#### [DATA TO USE]
######
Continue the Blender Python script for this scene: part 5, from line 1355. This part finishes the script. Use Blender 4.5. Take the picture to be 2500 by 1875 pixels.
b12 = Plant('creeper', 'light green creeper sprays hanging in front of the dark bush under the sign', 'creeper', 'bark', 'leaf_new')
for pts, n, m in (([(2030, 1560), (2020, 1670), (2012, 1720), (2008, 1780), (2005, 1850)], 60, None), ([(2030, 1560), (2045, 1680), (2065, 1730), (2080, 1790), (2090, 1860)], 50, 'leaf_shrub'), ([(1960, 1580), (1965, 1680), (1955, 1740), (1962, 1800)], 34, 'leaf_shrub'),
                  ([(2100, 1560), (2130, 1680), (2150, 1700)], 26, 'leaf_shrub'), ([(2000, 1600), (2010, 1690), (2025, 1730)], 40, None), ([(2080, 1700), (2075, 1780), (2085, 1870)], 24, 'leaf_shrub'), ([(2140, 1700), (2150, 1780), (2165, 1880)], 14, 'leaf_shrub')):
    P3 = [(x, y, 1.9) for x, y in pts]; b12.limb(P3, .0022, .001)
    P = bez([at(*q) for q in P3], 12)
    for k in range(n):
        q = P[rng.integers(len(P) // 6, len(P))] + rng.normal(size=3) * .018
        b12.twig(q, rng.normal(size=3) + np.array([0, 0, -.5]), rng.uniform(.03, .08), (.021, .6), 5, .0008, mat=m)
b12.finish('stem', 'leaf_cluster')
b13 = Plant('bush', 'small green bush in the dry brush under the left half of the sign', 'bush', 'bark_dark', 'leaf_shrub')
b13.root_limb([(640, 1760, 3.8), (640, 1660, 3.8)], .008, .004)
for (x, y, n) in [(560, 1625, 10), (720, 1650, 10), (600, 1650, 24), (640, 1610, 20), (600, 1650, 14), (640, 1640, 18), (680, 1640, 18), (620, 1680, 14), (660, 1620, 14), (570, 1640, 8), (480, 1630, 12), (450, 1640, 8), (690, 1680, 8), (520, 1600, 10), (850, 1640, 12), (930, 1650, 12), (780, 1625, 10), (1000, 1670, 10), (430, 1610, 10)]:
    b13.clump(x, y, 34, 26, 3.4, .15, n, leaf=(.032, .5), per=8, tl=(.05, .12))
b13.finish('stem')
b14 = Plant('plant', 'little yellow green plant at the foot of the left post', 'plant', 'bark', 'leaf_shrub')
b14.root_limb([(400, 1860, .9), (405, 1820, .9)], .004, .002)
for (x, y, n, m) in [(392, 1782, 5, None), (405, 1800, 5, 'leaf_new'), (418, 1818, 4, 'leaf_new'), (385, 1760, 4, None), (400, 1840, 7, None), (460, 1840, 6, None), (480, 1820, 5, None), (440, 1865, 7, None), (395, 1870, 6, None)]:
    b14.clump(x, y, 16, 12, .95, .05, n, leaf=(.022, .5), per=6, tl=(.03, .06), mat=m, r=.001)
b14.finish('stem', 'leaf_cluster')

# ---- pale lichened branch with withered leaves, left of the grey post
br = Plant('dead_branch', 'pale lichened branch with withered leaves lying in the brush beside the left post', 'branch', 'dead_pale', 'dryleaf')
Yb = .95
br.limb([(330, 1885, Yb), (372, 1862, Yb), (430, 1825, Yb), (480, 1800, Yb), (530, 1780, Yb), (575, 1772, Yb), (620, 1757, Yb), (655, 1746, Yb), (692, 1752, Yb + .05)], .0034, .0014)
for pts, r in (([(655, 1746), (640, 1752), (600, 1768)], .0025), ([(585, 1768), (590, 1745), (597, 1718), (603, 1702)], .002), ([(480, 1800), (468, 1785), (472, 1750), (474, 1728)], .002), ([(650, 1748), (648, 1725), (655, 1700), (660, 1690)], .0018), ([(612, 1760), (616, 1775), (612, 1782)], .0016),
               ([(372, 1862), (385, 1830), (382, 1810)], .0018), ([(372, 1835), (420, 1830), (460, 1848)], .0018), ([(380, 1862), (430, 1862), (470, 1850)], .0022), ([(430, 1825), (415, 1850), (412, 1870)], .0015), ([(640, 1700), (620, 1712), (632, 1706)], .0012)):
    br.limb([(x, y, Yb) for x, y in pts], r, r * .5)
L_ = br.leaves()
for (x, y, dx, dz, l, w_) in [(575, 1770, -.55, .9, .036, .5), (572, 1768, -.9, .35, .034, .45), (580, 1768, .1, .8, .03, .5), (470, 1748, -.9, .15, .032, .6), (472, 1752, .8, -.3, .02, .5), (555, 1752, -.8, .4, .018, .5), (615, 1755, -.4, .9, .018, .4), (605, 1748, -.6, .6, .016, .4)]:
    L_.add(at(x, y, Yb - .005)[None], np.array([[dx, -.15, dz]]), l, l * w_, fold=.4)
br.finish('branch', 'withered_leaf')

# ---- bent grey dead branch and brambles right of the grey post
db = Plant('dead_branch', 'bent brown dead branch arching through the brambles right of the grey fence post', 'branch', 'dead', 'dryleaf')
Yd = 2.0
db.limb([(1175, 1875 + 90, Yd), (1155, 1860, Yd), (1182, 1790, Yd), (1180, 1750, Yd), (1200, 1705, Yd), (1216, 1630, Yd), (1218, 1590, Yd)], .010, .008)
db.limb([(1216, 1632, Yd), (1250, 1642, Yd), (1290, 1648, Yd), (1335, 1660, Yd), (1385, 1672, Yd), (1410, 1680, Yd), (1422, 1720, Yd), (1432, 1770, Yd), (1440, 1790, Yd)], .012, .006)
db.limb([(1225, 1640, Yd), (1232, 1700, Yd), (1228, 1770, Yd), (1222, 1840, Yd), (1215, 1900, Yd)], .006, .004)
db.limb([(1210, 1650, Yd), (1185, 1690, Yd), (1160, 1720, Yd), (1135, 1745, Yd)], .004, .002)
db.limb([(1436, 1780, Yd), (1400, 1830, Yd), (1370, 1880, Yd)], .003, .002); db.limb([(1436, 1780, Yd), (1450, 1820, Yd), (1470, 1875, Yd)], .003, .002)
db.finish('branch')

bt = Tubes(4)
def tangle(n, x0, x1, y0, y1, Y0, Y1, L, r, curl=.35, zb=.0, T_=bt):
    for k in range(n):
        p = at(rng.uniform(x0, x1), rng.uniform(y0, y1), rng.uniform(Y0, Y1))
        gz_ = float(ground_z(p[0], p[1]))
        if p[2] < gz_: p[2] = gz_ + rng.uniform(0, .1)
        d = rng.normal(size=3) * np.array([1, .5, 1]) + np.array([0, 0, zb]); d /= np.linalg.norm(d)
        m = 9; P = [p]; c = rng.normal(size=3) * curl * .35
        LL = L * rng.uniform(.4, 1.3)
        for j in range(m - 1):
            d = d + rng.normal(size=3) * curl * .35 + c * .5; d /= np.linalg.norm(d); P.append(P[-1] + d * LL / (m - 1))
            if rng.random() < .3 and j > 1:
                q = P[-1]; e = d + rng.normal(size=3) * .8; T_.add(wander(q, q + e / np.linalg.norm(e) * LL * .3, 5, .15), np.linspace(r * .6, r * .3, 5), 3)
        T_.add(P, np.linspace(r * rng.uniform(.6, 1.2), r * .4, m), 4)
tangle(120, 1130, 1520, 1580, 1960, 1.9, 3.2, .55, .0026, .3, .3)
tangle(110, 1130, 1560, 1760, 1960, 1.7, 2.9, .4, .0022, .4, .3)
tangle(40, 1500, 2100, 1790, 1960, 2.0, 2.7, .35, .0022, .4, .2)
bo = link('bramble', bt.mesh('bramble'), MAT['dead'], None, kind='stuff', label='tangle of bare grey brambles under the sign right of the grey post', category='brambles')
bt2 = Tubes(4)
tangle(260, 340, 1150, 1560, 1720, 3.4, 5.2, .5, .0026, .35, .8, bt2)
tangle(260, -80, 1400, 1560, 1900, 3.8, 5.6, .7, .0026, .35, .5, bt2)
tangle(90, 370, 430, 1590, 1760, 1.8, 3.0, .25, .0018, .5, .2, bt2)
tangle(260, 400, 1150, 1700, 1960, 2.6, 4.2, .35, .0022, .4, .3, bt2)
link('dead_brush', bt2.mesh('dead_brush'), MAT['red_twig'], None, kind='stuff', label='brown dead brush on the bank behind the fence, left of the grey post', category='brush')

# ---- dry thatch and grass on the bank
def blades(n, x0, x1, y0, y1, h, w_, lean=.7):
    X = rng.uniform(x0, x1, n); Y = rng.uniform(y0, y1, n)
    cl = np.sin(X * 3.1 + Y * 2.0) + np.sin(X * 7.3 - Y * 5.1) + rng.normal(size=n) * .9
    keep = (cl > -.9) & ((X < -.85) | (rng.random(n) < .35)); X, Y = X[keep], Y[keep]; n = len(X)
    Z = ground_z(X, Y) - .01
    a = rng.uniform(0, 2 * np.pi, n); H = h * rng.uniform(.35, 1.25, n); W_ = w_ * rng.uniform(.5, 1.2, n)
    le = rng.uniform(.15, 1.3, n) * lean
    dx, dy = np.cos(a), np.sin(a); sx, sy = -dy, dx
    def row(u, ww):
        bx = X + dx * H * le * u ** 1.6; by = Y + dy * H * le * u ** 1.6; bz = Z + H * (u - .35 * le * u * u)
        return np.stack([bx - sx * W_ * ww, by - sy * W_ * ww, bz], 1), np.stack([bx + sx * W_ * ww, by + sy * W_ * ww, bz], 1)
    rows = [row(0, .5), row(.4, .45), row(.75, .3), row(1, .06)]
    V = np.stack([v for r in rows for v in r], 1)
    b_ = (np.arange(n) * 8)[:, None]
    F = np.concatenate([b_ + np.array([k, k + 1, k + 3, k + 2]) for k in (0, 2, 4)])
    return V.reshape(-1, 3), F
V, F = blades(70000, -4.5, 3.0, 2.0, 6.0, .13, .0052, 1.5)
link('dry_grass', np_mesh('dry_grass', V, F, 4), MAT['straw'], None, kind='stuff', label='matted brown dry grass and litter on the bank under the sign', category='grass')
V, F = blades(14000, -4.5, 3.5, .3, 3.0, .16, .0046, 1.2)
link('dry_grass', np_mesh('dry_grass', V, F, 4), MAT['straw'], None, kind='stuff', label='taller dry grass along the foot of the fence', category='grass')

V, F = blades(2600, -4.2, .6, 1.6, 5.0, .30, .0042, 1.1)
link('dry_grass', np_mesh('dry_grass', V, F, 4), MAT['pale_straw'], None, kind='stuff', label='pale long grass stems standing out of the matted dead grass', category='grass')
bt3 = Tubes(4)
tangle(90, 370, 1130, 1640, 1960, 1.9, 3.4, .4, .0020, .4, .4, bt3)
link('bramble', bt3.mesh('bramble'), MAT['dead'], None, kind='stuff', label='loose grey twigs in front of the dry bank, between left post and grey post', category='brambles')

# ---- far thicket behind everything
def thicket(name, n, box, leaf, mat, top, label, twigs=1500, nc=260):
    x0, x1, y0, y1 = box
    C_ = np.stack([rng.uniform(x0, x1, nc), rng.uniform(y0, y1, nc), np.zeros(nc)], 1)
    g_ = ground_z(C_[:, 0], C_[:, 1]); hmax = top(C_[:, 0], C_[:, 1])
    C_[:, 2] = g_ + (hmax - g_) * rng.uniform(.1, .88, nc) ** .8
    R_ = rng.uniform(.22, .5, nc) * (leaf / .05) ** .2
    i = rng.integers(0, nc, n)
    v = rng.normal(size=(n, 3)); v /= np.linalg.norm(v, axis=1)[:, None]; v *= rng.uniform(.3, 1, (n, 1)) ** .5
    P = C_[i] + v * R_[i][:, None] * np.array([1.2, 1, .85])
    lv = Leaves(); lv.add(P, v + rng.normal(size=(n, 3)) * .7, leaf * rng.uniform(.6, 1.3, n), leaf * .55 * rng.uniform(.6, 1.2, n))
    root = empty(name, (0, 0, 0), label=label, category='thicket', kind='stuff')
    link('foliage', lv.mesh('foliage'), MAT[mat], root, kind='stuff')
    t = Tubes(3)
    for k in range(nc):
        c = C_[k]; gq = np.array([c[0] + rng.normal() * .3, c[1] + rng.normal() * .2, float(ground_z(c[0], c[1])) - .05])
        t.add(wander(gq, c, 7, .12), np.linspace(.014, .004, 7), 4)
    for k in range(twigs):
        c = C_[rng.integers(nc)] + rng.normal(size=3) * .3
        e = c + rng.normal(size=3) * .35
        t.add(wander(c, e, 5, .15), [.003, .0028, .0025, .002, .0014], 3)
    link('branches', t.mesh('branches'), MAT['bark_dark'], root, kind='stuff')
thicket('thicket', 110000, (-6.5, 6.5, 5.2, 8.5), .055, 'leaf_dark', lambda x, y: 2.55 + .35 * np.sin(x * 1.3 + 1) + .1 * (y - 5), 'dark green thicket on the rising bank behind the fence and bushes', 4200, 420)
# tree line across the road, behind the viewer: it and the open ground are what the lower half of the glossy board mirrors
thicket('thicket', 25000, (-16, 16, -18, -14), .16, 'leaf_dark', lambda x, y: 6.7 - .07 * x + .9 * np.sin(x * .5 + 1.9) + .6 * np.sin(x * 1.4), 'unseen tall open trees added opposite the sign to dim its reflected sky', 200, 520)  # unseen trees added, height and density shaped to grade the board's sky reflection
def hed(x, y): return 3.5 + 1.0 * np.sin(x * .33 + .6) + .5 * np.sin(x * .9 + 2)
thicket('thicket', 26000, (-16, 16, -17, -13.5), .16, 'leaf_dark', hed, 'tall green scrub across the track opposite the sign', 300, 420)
######
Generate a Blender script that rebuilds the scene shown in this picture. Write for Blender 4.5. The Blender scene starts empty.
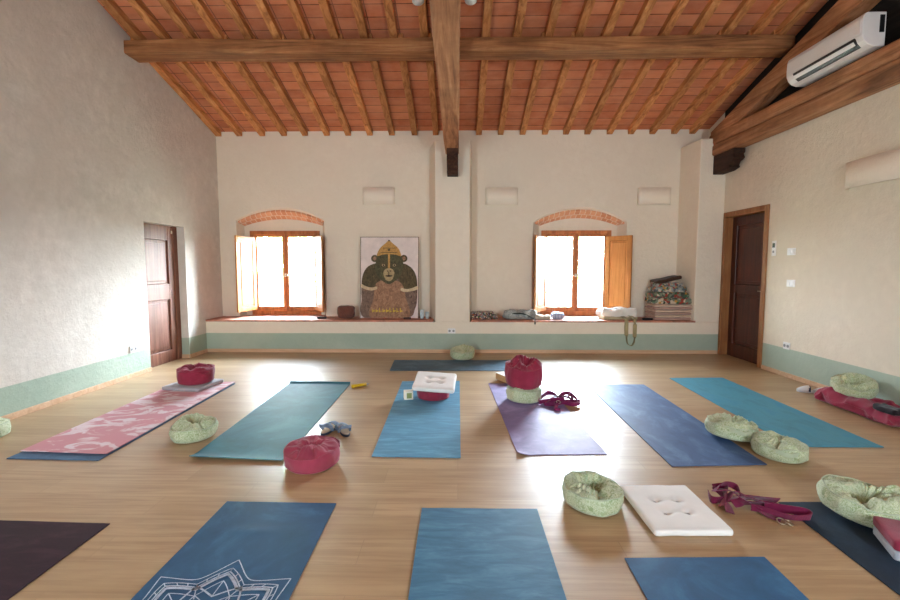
######
#### [EXERCISE GOAL]
Provide only the count of lines in the data above that include the string "picture".

#### [WRITTEN SOLUTION]
2